Amend Title VI, Title VII, and the related civil rights statutes so each person is judged on their own conduct, qualifications, and circumstances.
End disparate-impact liability — a gap between group averages stops counting as proof that anyone was wronged.
End identity quotas and group-based set-asides in hiring, admissions, and contracting.
Where disadvantage needs remedy, measure the person’s real condition: income, family wealth, schooling, hardship — not demographics.
Keep enforcement inside the existing EEOC and DOJ machinery, redirected from policing group ratios to protecting individuals from group-based treatment.
HISTORY
The United States, 1964: Title VII’s text protects “any individual,” and Senator Hubert Humphrey promised on the Senate floor it created no quotas.
California, 1996: Proposition 209 barred group preferences in public hiring and admissions; it survived court challenge and the state kept functioning.
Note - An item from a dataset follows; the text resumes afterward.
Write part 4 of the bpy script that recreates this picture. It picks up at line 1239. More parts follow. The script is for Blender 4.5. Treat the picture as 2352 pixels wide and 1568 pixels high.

Michigan, 2006: Proposal 2 did the same, was upheld, and the state’s public institutions carried on.
The University of California, after 1996: a race-neutral, need-based system kept admitting and graduating disadvantaged students — proof the model works in practice.
The United States, 2023: in SFFA v. Harvard and SFFA v. UNC, the Supreme Court struck down race-based admissions, documenting Harvard penalizing individual Asian-American applicants to manage group-level numbers.
OBJECTIONS
“End disparate-impact analysis and covert discrimination will hide behind neutral-looking rules.” Individual claims still reach real discrimination. What ends is treating a statistical gap as proof of guilt when no actual person can be shown to have been wronged.
“Group wrongs need group remedies.” The wrongs were inflicted on individuals, and remedy reaches them most precisely through their real condition. A wealthy member of a historically wronged group needs less help than a poor member of any group.
“Class-based remedy is just a backdoor to ignore race.” Need-based programs reach the disadvantaged of every background — including the disproportionately poor within historically wronged groups — without punishing individuals.
“This dismantles civil rights protections.” It restores their original promise — protection for every individual — and strips out the later graft that made protection depend on which group you belong to.
SUMMARY
The fix is not complicated: judge the person. Help the poor of every background by their need, and the identity exploiters lose their golden grievance. Treat each person as an individual, and the splintered Serfs the system keeps at each other’s throats have nothing left to divide them. You are a person, not a people.